Sunday, December 30, 2012

The Sayonara Post

Four years ago when we were preparing to move to Japan we stumbled across a few great blogs about living here in Japan. There was one thing they all had in common; they just stopped. It's like the people writing the blog just got too busy or something - wink, wink. While my posts have also died down this Sayonara post is one thing I will most definitely not forget.

It seems impossible to predict the emotions we will begin feel upon our return to the good ol' USA. Each time I start to think about it I allow myself to get distracted by something less meaningful, like thinking about cleaning up my computer files at work or sorting and packing all of the things that we've bought here. I'm working up until four days before we leave and we are keeping Ella in school until the last minute. I'm basically setting myself up for an airplane breakdown at this point.

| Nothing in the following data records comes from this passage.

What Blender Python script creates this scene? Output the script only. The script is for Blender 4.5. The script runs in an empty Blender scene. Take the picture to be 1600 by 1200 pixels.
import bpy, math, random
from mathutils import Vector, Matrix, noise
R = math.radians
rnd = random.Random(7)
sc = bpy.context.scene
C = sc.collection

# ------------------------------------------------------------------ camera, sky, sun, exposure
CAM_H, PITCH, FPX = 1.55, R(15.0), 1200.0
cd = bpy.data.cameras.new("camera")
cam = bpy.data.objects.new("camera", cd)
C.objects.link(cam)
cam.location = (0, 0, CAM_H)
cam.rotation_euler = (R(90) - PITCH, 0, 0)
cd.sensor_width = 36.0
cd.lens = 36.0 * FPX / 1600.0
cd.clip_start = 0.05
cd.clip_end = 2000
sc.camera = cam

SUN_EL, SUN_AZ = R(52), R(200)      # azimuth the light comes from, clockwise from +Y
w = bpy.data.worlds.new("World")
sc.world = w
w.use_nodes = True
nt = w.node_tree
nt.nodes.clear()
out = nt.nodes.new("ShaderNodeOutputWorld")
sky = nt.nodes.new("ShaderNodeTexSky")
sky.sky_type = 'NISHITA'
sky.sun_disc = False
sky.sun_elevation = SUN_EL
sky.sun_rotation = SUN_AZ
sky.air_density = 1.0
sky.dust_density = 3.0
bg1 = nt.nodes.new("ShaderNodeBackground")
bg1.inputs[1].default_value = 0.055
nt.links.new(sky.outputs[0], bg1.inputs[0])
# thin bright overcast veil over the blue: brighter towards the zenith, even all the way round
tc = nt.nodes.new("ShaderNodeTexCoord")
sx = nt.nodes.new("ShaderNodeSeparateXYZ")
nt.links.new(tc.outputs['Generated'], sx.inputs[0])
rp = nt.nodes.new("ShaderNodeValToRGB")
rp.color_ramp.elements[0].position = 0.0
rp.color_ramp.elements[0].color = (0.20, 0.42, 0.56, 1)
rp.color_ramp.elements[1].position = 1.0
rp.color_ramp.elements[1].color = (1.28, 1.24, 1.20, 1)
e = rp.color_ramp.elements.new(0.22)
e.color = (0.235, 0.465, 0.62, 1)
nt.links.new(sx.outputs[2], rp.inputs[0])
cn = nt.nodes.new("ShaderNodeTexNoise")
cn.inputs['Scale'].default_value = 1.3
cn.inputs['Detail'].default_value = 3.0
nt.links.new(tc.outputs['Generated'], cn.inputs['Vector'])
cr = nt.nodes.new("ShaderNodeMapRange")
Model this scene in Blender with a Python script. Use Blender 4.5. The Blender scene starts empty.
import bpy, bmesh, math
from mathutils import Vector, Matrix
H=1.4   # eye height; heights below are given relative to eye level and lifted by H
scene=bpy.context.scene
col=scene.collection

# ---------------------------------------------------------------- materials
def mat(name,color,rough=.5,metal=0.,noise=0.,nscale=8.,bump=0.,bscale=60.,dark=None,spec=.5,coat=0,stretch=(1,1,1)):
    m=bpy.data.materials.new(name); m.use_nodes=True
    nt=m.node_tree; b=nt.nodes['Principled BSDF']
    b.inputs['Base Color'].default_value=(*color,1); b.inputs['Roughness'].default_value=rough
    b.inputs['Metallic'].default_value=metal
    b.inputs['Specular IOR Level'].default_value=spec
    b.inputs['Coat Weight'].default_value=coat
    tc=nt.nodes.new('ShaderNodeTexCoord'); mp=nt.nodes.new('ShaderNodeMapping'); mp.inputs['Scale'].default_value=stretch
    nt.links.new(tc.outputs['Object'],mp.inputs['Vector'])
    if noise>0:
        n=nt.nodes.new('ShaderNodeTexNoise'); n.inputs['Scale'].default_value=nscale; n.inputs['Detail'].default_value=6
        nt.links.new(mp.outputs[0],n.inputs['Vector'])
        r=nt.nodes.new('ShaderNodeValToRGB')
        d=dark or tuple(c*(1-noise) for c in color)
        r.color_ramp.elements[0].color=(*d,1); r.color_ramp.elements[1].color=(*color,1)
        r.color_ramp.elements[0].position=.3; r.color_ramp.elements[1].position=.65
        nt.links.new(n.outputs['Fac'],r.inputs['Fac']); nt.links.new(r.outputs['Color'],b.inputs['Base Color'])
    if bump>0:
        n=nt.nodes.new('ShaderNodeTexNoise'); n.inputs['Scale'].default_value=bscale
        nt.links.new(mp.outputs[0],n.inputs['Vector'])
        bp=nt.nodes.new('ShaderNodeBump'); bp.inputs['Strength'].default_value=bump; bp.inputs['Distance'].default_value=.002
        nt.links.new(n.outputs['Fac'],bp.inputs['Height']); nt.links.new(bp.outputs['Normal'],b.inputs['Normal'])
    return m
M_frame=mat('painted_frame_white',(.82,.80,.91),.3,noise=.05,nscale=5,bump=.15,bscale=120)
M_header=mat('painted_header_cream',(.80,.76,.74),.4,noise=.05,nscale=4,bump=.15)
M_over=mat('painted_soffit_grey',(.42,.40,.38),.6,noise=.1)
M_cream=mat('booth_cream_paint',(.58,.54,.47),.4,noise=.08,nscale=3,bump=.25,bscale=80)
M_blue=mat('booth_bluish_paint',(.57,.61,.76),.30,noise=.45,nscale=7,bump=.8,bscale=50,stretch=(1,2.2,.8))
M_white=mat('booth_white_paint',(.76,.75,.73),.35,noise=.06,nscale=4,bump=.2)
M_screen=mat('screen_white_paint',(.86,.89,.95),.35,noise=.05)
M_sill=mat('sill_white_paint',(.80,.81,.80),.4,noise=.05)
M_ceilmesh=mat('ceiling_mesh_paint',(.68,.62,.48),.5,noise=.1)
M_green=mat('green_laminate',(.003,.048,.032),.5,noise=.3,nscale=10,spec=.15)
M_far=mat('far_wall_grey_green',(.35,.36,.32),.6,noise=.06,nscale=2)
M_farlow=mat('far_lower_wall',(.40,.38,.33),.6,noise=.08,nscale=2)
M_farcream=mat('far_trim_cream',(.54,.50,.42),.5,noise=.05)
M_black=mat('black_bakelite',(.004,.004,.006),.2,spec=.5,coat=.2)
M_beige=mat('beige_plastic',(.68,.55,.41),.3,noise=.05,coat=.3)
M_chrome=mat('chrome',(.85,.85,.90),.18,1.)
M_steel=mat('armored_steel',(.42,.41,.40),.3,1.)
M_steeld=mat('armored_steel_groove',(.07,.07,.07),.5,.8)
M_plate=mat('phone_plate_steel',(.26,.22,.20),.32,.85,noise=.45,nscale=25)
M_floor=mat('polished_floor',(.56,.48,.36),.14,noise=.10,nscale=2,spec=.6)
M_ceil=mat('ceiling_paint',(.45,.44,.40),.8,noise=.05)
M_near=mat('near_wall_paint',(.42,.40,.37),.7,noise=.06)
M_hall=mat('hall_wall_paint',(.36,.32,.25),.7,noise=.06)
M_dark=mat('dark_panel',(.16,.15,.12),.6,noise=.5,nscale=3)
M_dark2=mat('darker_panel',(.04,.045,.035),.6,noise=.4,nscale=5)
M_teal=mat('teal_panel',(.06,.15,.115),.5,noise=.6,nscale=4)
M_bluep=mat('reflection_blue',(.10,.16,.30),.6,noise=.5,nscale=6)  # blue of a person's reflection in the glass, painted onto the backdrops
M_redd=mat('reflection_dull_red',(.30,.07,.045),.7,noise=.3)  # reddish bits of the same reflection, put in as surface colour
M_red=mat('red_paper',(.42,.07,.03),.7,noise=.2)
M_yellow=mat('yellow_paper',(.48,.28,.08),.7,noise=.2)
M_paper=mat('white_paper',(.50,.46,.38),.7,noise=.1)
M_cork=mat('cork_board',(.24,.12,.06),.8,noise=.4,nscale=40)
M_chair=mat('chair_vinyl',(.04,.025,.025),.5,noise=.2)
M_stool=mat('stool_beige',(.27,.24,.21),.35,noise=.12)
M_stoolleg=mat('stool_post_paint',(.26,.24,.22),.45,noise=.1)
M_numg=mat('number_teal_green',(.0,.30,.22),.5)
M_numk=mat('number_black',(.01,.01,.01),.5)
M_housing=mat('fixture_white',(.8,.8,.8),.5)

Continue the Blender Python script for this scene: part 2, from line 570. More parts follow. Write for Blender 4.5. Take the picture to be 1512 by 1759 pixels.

To sum it up, there are just a few things I want to say about living in Japan.

1. I will never, ever not help someone that is struggling or looking lost. Never. Ever. There are a few certain people that have helped our family along the way. From helping us get an apartment to translating important documents from Ella's school, we could not have survived without them. However, there was also the guy in the suit that showed us how to buy a ticket at the subway on our first trip to Tokyo. There are the two guys that helped me carry Ella's stroller up the subway stairs in Shibuya without me having to  even ask. The guy at Family Mart that showed us we had walked 6 blocks in the opposite direction of our hotel, during a typhoon. The flight attendants that carried our bags all the way to our seat while we were traveling with Ella. The list could go on, but I think you get the point.

2. You learn to appreciate western things more: western toilets , conveniently located elevators, not feeling guilty about changing up your order to include no mayonnaise, ovens, 4-burner stoves. Things like that.

3. You learn to appreciate some not-so-western things: No talking on phones or talking loudly on public transportation, multiple parks within walking distance of your home, tiny dogs in clothing, vending machines with coffee, fast noodle shops...heated toilet seats...chu-hi's...

4. Respect. If you allow yourself, you can learn a lot about what it means to be a positive citizen of the world. I suppose that could be said of moving by yourselves to any place, not just Japan. We felt so welcomed by everyone we met, we learned to respect each other in a whole different way and we learned to respect the (sometimes goofy) customs of our host nation.

We hope you have enjoyed keeping up with our little adventures and our beautiful Ella! Who knows what will happen next! Sayonara!

Our last day in Japan. Finally, a photo with the Autumn maple leaves!


  1. Shucks!

    I won't get to see you guys when I go back to Japan this Spring!!
    Good luck on your new life in the US.
    Hugs to Ella and I hope she continues with her Nippongo.

    Rey M

  2. Thank you so much for writing this blog! My husband and I are moving to Yokosuka or Sasebo later this year, and it's been great to see your experience. I also have a young baby and we live a healthy, natural lifestyle. My husband is in the Navy so we'll be living around base - and I currently work in marketing and PR in the States.I was hoping maybe I could email you and ask you a few questions about life in Japan? If you have an opportunity, I'd love to connect!